Wir freuen uns auf den Einblick in ein besonderes System der Nachbarschaftshilfe: Mitstreiter des «Movimiento 15-M» besetzen einen leerstehenden Supermarkt. Im ersten Stock des einstigen Konsumtempels werden jetzt gratis Kleider angeboten und Kinder betreut, im zweiten Geschoss findet gerade ein freier Sprachkurs statt.

Der Traum von einer neuen Gesellschaftsordnung

Ich bin mit Javier verabredet, der uns aber nicht allein durch das Gebäude führen will. Bei El Eko gebe es keine Hierarchien, da wolle er sich nicht als Sprecher in den Vordergrund drängen. Also wird unsere Crew von drei Aktivisten gleichzeitig in die unterschiedlichen Angebote eingeführt – kamera- und mikrofontechnisch nicht ganz einfach. Wir werden misstrauisch beäugt. Es wäre den Betreibern dieses Zentrums lieber, wir kämen im Auftrag eines alternativen Mediums.

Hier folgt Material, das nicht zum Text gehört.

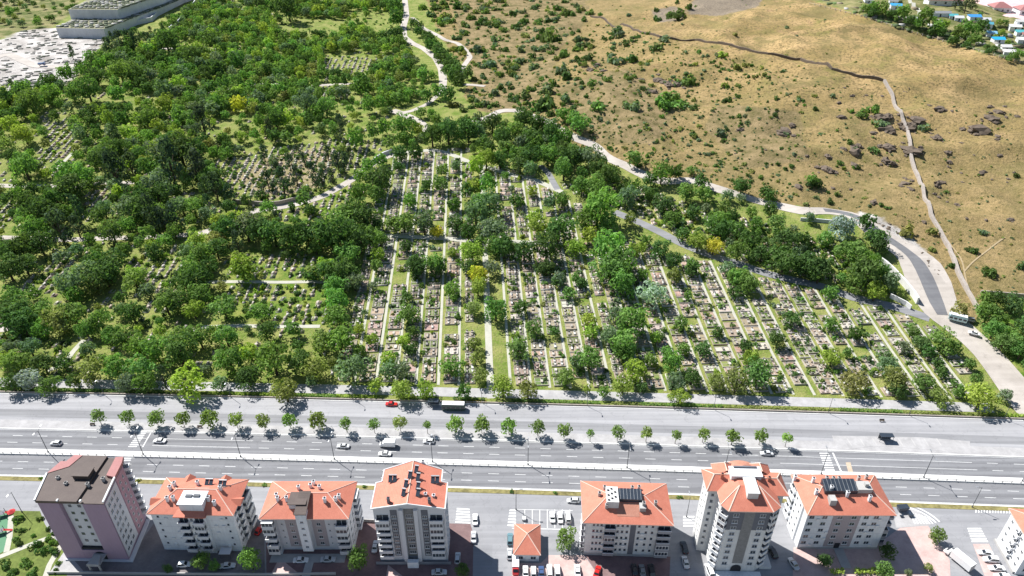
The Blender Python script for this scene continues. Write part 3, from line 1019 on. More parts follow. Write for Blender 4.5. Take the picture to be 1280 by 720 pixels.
for poly in ([(-2.45, 9.6), (2.6, 12.4), (4.2, 16.9), (1.6, 17.0), (.6, 14.4), (-1.0, 14.4)], [(17.95, 8.8), (15.2, 9.4), (14.4, 16.5), (16.6, 16.7), (17.35, 14.3)]):
    mb = MB(); mb.prism(poly, H1 + .2, H1 + 1.12)
    mb.obj("roof_panel", M['tile_pink'], rf)
for p, q in (((-.25, -.2), (-2.5, 9.7)), ((19.15, -.2), (17.9, 8.8)), ((6.1, -.3), (6.1, .4)), ((12.6, -.3), (12.6, .4))):
    mb = MB(); mb.tube((*p, H1 + 1.0), (*q, H1 + 1.0), .32, n=4)
    mb.obj("parapet", M['white'], rf)
b.chim([(72, 596.5), (82, 603.5), (109, 604.5), (128.5, 597.5), (101.5, 586)], 26.5, rf, 1.0, 'cement', lambda x, y: H1 + .6)
mb = MB()
mb.box(9.2, 13.0, -4.4, -.1, 2.9, 3.15); mb.box(9.4, 9.8, -4.2, -3.8, 0, 2.9); mb.box(12.4, 12.8, -4.2, -3.8, 0, 2.9); mb.prism([(9.3, -4.3), (12.9, -4.3), (11.9, -1), (10.2, -1)], 3.153, 3.7)
b.part(mb, "entrance_canopy", M['cement'])
mb = MB()
for i in range(10):
    t0, t1 = pi * i / 10, pi * (i + 1) / 10
    mb.hull([(11 + 1.7 * cos(t0), -.08, 2.2 + 1.7 * sin(t0)), (11 + 1.7 * cos(t1), -.08, 2.2 + 1.7 * sin(t1)), (11, -.08, 2.2)], [(0, 1, 2)])
mb.box(9.3, 12.7, -.081, -.02, 0, 2.2)
b.part(mb, "entrance", M['darkgap'])
b.box("plinth", -.1, 19.3, -.6, -.003, 0, .5, 'palegrey')
mb = MB(); mb.prism([(19.3, -.6), (20.3, -.6), (18.4, 14.8), (17.3, 14.8), (18.95, 0)], 0, .5)
b.part(mb, "plinth", M['palegrey'])

# 2 box-penthouse block -------------------------------------------------
b = Block("apartment_block", (-105.0, 139.6), (-81.0, 139.0), "white five storey block with salmon hip roof and a white box penthouse")
W2, D2, H2 = 24.0, 12.3, 16.6
b.prism("wall", [(0, 0), (8.0, 0), (8.0, -.9), (16.3, -.9), (16.3, 0), (W2, 0), (W2, D2), (0, D2)], 0, H2, 'white')
FL = [2.2 + 2.95 * i for i in range(5)]
sm = win_mesh(.75, .95, 0)
for z in FL: b.box('floor_band', 0.1, 7.9, -.03, -.002, z - .35, z - .25, 'palegrey'); b.box('floor_band', 16.4, W2 - .1, -.03, -.002, z - .35, z - .25, 'palegrey')
b.wins((0, 0), (W2, 0), (1.9, W2 - 2.0), [z + .6 for z in FL], sm)
for c in (9.9, 14.4): b.balcs((0, -.9), (W2, -.9), c, [z - .2 for z in FL], 3.0, 1.2, 'palegrey', (3,) if c > 12 else ())
b.wins((0, -.9), (W2, -.9), (12.15,), [z + .4 for z in FL], win_mesh(.8, 1.3, 1))
b.wins((W2, 0), (W2, D2), (1.8, 5.6), [z + .4 for z in FL], win_mesh(1.5, 1.4, 1))
b.balcs((W2, 0), (W2, D2), 3.7, [z - .2 for z in FL], 1.9, 1.0, 'ivory')
b.balcs((W2, 0), (W2, D2), 9.0, [z - .2 for z in FL], 4.2, 1.2, 'ivory', (1, 3))
b.wins((0, D2), (0, 0), (2, 5, 8.5), [z + .4 for z in FL], win_mesh(1.4, 1.3, 1))
b.wins((W2, D2), (0, D2), (3, 7, 12, 17, 21), [z + .4 for z in FL[:3]], win_mesh(1.4, 1.3, 1))
rf = b.hip(-.7, W2 + .7, -.75, D2 + .7, H2 + .35, 3.0)
hz = b.hipz
for (u, v) in ((236, 597.5), (281, 598.5), (194, 624), (297, 624.5)):
    x, y = b.at(u, v, 17.8)
    mb = MB()
    if y > 9:
        mb.hull([(x - 1.6, y + 1.3, 16.95), (x + 1.6, y + 1.3, 16.95), (x, y + 1.3, 18.2), (x - 1.6, y - 1.6, 16.95), (x + 1.6, y - 1.6, 16.95), (x, y - 1.8, 18.2)], [(0, 1, 2), (0, 2, 5, 3), (2, 1, 4, 5), (3, 5, 4)])
    else:
        s = -1 if x < 10 else 1
        mb.hull([(x + s * 1.3, y - 1.6, 16.95), (x + s * 1.3, y + 1.6, 16.95), (x + s * 1.3, y, 18.2), (x - s * 1.6, y - 1.6, 16.95), (x - s * 1.6, y + 1.6, 16.95), (x - s * 1.8, y, 18.2)], [(0, 1, 2), (0, 2, 5, 3), (2, 1, 4, 5), (3, 5, 4)])
    mb.obj("dormer", M['tile'], rf)
mb = MB(); mb.box(7.4, 16.9, -1.7, 2.0, H2 + .07, H2 + .36); mb.hull([(7.4, -1.7, H2 + .363), (16.9, -1.7, H2 + .363), (15.4, 3.4, H2 + 1.7), (8.9, 3.4, H2 + 1.7)], [(0, 1, 2, 3)])
mb.obj("porch_roof", M['tile'], rf)
x, y = b.at(240.5, 622, 20.6)
mb = MB(); mb.box(x - 3.4, x + 3.4, y - 2.2, y + 2.4, 16.5, 20.2); mb.box(x - 3.7, x + 3.7, y - 2.5, y + 2.7, 20.203, 20.5)
pent = b.part(mb, "penthouse", M['white'])
mb = MB(); mb.box(x - 2.2, x - .3, y + .1, y + 1.0, 20.503, 20.85); mb.box(x + .1, x + 1.9, y + .2, y + 1.1, 20.503, 20.9)
mb.obj("roof_vent", M['solar'], pent)
mb = MB(); mb.box(x - 1.2, x + 3.0, y + 2.72, y + 4.6, 17, 19.6)
mb.obj("tank_room", M['cement'], pent)
b.chim([(219.5, 609.5), (214, 613.5), (210, 626), (217.5, 625.5), (261.5, 626), (268.5, 630), (248, 607), (277, 615)], 18.5, rf, 1.6, 'white')
b.heat([(262, 605), (279, 607.5)], 18.5, rf, 2)

B2_, FL2_ = b, [2.2 + 2.95 * i for i in range(5)]
# 3 brown-penthouse block -----------------------------------------------
b = Block("apartment_block", (-72.3, 138.0), (-47.6, 138.0), "grey lilac block with salmon hip roof, stair tower and brown flat penthouse")
W3, D3, H3 = 24.7, 12.8, 16.2
b.prism("wall", [(0, 0), (3.4, 0), (3.4, 1.6), (21.2, 1.6), (21.2, 0), (W3, 0), (W3, D3), (0, D3)], 0, H3, 'palegrey')
for x0, x1, m in ((5.8, 9.4, 'mauve'), (13.6, 17.4, 'mauve')):
    b.box("wall_panel", x0, x1, 1.53, 1.9, 1.6, H3 - .5, m, "lilac grey stripe on the front wall")
b.box("stair_tower", 10.1, 13.2, -.7, 1.6, 2.2, H3 + 2.3, 'white')
st = win_mesh(.9, .8, 1)
b.wins((10.1, -.7), (13.2, -.7), (1.55,), [3.9 + 2.75 * i for i in range(5)], st)
FL = [1.9 + 2.85 * i for i in range(5)]
b.wins((0, 1.53), (W3, 1.53), (7.6, 15.5), [z + .7 for z in FL], win_mesh(1.2, 1.2, 1))
b.wins((0, 1.6), (W3, 1.6), (4.7, 18.5, 20.2), [z + .9 for z in FL], win_mesh(.5, .6, 0))
b.balcs((0, 0), (W3, 0), 1.75, [z - .1 for z in FL], 3.3, 1.5, 'palegrey', (0, 3, 4))
b.balcs((0, 0), (W3, 0), W3 - 1.8, [z - .1 for z in FL], 3.3, 1.5, 'palegrey', (2, 3))
b.wins((W3, 0), (W3, D3), (2.2, 5.4), [z + .6 for z in FL], win_mesh(1.3, 1.3, 1))
b.balcs((W3, 0), (W3, D3), 9.4, [z for z in FL], 4.0, 1.3, 'white', (1, 4))
b.balcs((0, D3), (0, 0), 4.2, [z for z in FL], 4.0, 1.3, 'white', (2,))
b.wins((W3, D3), (0, D3), (3, 8, 16, 21), [z + .6 for z in FL[:3]], win_mesh(1.4, 1.3, 1))
rf = b.hip(-.6, W3 + .6, -.6, D3 + .8, H3 + .3, 3.0)
x, y = b.at(373, 623, 20.0)
mb = MB(); mb.box(x - 2.6, x + 2.3, y - 1.8, y + 2.4, 16.6, 19.5)
pent = b.part(mb, "penthouse", M['palegrey'])
mb = MB(); mb.box(x - 2.85, x + 2.5, y - 2.05, y + 2.65, 19.503, 19.75); mb.obj("flat_roof", M['tile_brown'], pent)
mb = MB(); mb.hull([(9.95, -.9, H3 + 2.31), (13.4, -.9, H3 + 2.31), (13.4, y + 2.6, H3 + 3.7), (9.95, y + 2.6, H3 + 3.7), (9.95, -.9, H3 + 2.6), (13.4, -.9, H3 + 2.6), (13.4, y + 2.6, H3 + 4.0), (9.95, y + 2.6, H3 + 4.0)], [(3, 2, 1, 0), (4, 5, 6, 7), (0, 1, 5, 4), (1, 2, 6, 5), (2, 3, 7, 6), (3, 0, 4, 7)]); b.part(mb, "stair_roof", M['tile_brown'])
b.box("stair_tower", 10.3, 13.0, 1.7, y + 2.4, H3 - .2, H3 + 2.5, 'palegrey')
b.chim([(346, 621), (347.5, 626), (374, 613), (388.5, 609), (392, 603), (400, 612), (406.5, 627.5), (420, 626), (424, 622), (359, 626.5)], 18.3, rf, 1.5, 'white')
b.box("entrance_path", 11.0, 13.4, -11.5, -.75, 0.03, 0.18, 'cement')
b.box("walkway", 0.2, 22.5, -3.0, -.02, 0.02, 0.16, 'cement')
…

Unser Interview endet in einer Grundsatzdebatte über Gesellschaftssysteme. Das ganze politische Flechtwerk müsse ersetzt werden, meint Javier. Denn noch seien die Kinder Francos an der Macht. Sein Kollege schimpft gegen den Kapitalismus. Das iPhone 4 scheint er, der Grafiker, dennoch ganz gern zu benutzen...

Die, die im Ausland nach Arbeit suchen, die könnten auch gleich sterben, meint Aktivistin Candela. «Nieder mit der Lohnarbeit!» Sterben?! Als ich nachfrage, wie sie ihren Lebensunterhalt bestreitet, weicht sie aus. Das sei eine lange Geschichte. Etwas enttäuscht verlassen wir diesen Ort, von dem wir uns mehr Hoffnungsvolles erwartet haben. Wirtschaftskrisen bieten Nährboden für allerlei Ideologien. Auch wenn in den letzten Tagen viel von Solidarität die Rede war, ziehen sich Gräben durch die spanische Gesellschaft. Einige davon dürften in den nächsten Monaten tiefer werden.

Wer verliert hier wen?

Eine Woche Spanien, eine Woche mit der sogenannt «verlorenen Generation». Nur, wer verliert hier wen? Die Leute, die wir getroffen haben, machten auf mich einen äusserst flexiblen Eindruck. Und vielleicht sind sie gerade damit bestens gerüstet, für den nicht linearen Weg im Europa der Zukunft. Ich frage mich, was mehr Mut braucht – bleiben oder gehen.